◆ Aim of the task ◆
In this exercise, reproduce all the entries that follow exactly.

◆ Raw records ◆
╭──

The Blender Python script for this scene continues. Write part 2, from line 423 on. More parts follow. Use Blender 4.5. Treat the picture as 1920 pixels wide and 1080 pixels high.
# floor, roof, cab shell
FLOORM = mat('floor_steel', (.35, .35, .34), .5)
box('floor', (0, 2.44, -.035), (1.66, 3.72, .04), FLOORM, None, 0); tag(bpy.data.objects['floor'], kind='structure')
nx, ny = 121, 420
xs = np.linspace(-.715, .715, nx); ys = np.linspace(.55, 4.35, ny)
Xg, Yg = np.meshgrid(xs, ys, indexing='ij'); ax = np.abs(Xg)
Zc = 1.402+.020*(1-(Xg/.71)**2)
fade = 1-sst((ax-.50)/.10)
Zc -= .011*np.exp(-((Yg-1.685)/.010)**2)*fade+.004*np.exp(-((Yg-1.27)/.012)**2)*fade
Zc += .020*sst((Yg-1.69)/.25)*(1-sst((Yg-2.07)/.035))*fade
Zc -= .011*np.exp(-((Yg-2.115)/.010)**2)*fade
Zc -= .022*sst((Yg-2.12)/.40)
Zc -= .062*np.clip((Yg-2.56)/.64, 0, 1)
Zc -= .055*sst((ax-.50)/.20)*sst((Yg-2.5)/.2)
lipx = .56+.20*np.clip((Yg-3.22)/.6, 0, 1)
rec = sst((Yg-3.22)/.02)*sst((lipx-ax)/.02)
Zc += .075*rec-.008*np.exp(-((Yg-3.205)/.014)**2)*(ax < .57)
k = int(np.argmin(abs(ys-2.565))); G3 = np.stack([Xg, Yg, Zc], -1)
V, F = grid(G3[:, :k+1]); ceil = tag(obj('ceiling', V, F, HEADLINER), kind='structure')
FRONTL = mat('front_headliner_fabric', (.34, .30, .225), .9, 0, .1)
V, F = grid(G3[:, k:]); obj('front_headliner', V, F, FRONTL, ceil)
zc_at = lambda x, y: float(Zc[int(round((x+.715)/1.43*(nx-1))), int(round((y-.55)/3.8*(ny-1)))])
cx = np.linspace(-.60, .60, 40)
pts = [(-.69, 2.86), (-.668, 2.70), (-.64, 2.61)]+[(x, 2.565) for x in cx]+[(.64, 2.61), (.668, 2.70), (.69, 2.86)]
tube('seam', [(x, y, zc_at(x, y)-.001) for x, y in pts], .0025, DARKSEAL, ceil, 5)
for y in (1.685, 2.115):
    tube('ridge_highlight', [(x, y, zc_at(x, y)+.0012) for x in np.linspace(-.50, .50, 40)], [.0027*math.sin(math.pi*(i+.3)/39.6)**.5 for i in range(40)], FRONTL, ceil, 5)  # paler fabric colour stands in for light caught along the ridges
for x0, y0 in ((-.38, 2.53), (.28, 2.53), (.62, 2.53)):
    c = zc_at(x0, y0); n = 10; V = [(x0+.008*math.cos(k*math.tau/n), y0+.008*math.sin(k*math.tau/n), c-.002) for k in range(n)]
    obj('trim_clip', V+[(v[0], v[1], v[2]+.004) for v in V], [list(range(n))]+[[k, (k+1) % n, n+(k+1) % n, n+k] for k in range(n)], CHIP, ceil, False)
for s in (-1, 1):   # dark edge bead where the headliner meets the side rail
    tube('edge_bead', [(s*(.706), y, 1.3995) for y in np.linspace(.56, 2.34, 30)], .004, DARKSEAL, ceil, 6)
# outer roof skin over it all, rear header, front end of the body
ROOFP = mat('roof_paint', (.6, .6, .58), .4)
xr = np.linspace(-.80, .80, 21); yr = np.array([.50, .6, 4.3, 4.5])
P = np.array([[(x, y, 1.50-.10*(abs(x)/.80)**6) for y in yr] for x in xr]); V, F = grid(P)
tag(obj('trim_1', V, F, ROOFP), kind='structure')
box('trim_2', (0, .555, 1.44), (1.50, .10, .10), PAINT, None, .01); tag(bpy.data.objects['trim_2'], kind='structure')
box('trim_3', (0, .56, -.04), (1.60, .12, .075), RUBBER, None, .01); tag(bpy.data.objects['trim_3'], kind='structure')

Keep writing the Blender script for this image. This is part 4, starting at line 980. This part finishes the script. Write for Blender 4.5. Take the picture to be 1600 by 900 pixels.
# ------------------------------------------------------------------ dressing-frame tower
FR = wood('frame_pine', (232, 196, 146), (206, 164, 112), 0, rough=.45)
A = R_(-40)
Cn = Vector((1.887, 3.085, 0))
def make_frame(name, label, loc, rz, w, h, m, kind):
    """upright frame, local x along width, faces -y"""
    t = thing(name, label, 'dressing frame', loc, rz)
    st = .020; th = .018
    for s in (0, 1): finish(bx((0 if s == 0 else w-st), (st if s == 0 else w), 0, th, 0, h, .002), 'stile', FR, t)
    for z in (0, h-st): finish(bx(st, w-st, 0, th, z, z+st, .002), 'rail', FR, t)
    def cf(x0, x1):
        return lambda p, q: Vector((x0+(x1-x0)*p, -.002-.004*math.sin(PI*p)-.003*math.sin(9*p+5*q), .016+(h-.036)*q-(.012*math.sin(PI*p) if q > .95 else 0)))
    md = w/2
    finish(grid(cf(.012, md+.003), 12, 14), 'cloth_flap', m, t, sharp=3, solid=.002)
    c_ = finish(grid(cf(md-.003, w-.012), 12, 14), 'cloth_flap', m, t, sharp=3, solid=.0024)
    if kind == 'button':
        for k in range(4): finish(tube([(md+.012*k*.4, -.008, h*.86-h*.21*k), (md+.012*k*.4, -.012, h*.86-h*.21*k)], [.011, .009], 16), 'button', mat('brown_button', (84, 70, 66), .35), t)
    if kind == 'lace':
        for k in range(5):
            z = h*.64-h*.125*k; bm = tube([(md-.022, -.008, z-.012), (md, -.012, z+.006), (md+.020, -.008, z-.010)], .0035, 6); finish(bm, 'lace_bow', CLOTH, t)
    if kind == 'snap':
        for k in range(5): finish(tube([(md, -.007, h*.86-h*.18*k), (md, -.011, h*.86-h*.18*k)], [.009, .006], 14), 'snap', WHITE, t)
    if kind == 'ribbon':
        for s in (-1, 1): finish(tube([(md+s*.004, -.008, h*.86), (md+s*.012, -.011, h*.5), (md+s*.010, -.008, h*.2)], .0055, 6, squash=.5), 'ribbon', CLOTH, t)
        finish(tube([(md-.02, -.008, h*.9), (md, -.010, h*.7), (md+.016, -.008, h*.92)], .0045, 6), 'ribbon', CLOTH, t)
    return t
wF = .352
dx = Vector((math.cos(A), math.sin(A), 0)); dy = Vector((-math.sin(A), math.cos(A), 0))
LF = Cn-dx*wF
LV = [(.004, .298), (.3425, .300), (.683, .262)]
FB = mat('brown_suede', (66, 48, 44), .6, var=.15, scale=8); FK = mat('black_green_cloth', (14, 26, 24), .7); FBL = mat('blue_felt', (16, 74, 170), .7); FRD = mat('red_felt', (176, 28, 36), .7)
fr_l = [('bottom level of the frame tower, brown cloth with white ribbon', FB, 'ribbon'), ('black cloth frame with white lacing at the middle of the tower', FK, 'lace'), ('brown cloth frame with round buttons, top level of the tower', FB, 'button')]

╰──

◆ Response ◆
The Blender Python script for this scene continues. Write part 2, from line 423 on. More parts follow. Use Blender 4.5. Treat the picture as 1920 pixels wide and 1080 pixels high.
# floor, roof, cab shell
FLOORM = mat('floor_steel', (.35, .35, .34), .5)
box('floor', (0, 2.44, -.035), (1.66, 3.72, .04), FLOORM, None, 0); tag(bpy.data.objects['floor'], kind='structure')
nx, ny = 121, 420
xs = np.linspace(-.715, .715, nx); ys = np.linspace(.55, 4.35, ny)
Xg, Yg = np.meshgrid(xs, ys, indexing='ij'); ax = np.abs(Xg)
Zc = 1.402+.020*(1-(Xg/.71)**2)
fade = 1-sst((ax-.50)/.10)
Zc -= .011*np.exp(-((Yg-1.685)/.010)**2)*fade+.004*np.exp(-((Yg-1.27)/.012)**2)*fade
Zc += .020*sst((Yg-1.69)/.25)*(1-sst((Yg-2.07)/.035))*fade
Zc -= .011*np.exp(-((Yg-2.115)/.010)**2)*fade
Zc -= .022*sst((Yg-2.12)/.40)
Zc -= .062*np.clip((Yg-2.56)/.64, 0, 1)
Zc -= .055*sst((ax-.50)/.20)*sst((Yg-2.5)/.2)
lipx = .56+.20*np.clip((Yg-3.22)/.6, 0, 1)
rec = sst((Yg-3.22)/.02)*sst((lipx-ax)/.02)
Zc += .075*rec-.008*np.exp(-((Yg-3.205)/.014)**2)*(ax < .57)
k = int(np.argmin(abs(ys-2.565))); G3 = np.stack([Xg, Yg, Zc], -1)
V, F = grid(G3[:, :k+1]); ceil = tag(obj('ceiling', V, F, HEADLINER), kind='structure')
FRONTL = mat('front_headliner_fabric', (.34, .30, .225), .9, 0, .1)
V, F = grid(G3[:, k:]); obj('front_headliner', V, F, FRONTL, ceil)
zc_at = lambda x, y: float(Zc[int(round((x+.715)/1.43*(nx-1))), int(round((y-.55)/3.8*(ny-1)))])
cx = np.linspace(-.60, .60, 40)
pts = [(-.69, 2.86), (-.668, 2.70), (-.64, 2.61)]+[(x, 2.565) for x in cx]+[(.64, 2.61), (.668, 2.70), (.69, 2.86)]
tube('seam', [(x, y, zc_at(x, y)-.001) for x, y in pts], .0025, DARKSEAL, ceil, 5)
for y in (1.685, 2.115):
    tube('ridge_highlight', [(x, y, zc_at(x, y)+.0012) for x in np.linspace(-.50, .50, 40)], [.0027*math.sin(math.pi*(i+.3)/39.6)**.5 for i in range(40)], FRONTL, ceil, 5)  # paler fabric colour stands in for light caught along the ridges
for x0, y0 in ((-.38, 2.53), (.28, 2.53), (.62, 2.53)):
    c = zc_at(x0, y0); n = 10; V = [(x0+.008*math.cos(k*math.tau/n), y0+.008*math.sin(k*math.tau/n), c-.002) for k in range(n)]
    obj('trim_clip', V+[(v[0], v[1], v[2]+.004) for v in V], [list(range(n))]+[[k, (k+1) % n, n+(k+1) % n, n+k] for k in range(n)], CHIP, ceil, False)
for s in (-1, 1):   # dark edge bead where the headliner meets the side rail
    tube('edge_bead', [(s*(.706), y, 1.3995) for y in np.linspace(.56, 2.34, 30)], .004, DARKSEAL, ceil, 6)
# outer roof skin over it all, rear header, front end of the body
ROOFP = mat('roof_paint', (.6, .6, .58), .4)
xr = np.linspace(-.80, .80, 21); yr = np.array([.50, .6, 4.3, 4.5])
P = np.array([[(x, y, 1.50-.10*(abs(x)/.80)**6) for y in yr] for x in xr]); V, F = grid(P)
tag(obj('trim_1', V, F, ROOFP), kind='structure')
box('trim_2', (0, .555, 1.44), (1.50, .10, .10), PAINT, None, .01); tag(bpy.data.objects['trim_2'], kind='structure')
box('trim_3', (0, .56, -.04), (1.60, .12, .075), RUBBER, None, .01); tag(bpy.data.objects['trim_3'], kind='structure')

Keep writing the Blender script for this image. This is part 4, starting at line 980. This part finishes the script. Write for Blender 4.5. Take the picture to be 1600 by 900 pixels.
# ------------------------------------------------------------------ dressing-frame tower
FR = wood('frame_pine', (232, 196, 146), (206, 164, 112), 0, rough=.45)
A = R_(-40)
Cn = Vector((1.887, 3.085, 0))
def make_frame(name, label, loc, rz, w, h, m, kind):
    """upright frame, local x along width, faces -y"""
    t = thing(name, label, 'dressing frame', loc, rz)
    st = .020; th = .018
    for s in (0, 1): finish(bx((0 if s == 0 else w-st), (st if s == 0 else w), 0, th, 0, h, .002), 'stile', FR, t)
    for z in (0, h-st): finish(bx(st, w-st, 0, th, z, z+st, .002), 'rail', FR, t)
    def cf(x0, x1):
        return lambda p, q: Vector((x0+(x1-x0)*p, -.002-.004*math.sin(PI*p)-.003*math.sin(9*p+5*q), .016+(h-.036)*q-(.012*math.sin(PI*p) if q > .95 else 0)))
    md = w/2
    finish(grid(cf(.012, md+.003), 12, 14), 'cloth_flap', m, t, sharp=3, solid=.002)
    c_ = finish(grid(cf(md-.003, w-.012), 12, 14), 'cloth_flap', m, t, sharp=3, solid=.0024)
    if kind == 'button':
        for k in range(4): finish(tube([(md+.012*k*.4, -.008, h*.86-h*.21*k), (md+.012*k*.4, -.012, h*.86-h*.21*k)], [.011, .009], 16), 'button', mat('brown_button', (84, 70, 66), .35), t)
    if kind == 'lace':
        for k in range(5):
            z = h*.64-h*.125*k; bm = tube([(md-.022, -.008, z-.012), (md, -.012, z+.006), (md+.020, -.008, z-.010)], .0035, 6); finish(bm, 'lace_bow', CLOTH, t)
    if kind == 'snap':
        for k in range(5): finish(tube([(md, -.007, h*.86-h*.18*k), (md, -.011, h*.86-h*.18*k)], [.009, .006], 14), 'snap', WHITE, t)
    if kind == 'ribbon':
        for s in (-1, 1): finish(tube([(md+s*.004, -.008, h*.86), (md+s*.012, -.011, h*.5), (md+s*.010, -.008, h*.2)], .0055, 6, squash=.5), 'ribbon', CLOTH, t)
        finish(tube([(md-.02, -.008, h*.9), (md, -.010, h*.7), (md+.016, -.008, h*.92)], .0045, 6), 'ribbon', CLOTH, t)
    return t
wF = .352
dx = Vector((math.cos(A), math.sin(A), 0)); dy = Vector((-math.sin(A), math.cos(A), 0))
LF = Cn-dx*wF
LV = [(.004, .298), (.3425, .300), (.683, .262)]
FB = mat('brown_suede', (66, 48, 44), .6, var=.15, scale=8); FK = mat('black_green_cloth', (14, 26, 24), .7); FBL = mat('blue_felt', (16, 74, 170), .7); FRD = mat('red_felt', (176, 28, 36), .7)
fr_l = [('bottom level of the frame tower, brown cloth with white ribbon', FB, 'ribbon'), ('black cloth frame with white lacing at the middle of the tower', FK, 'lace'), ('brown cloth frame with round buttons, top level of the tower', FB, 'button')]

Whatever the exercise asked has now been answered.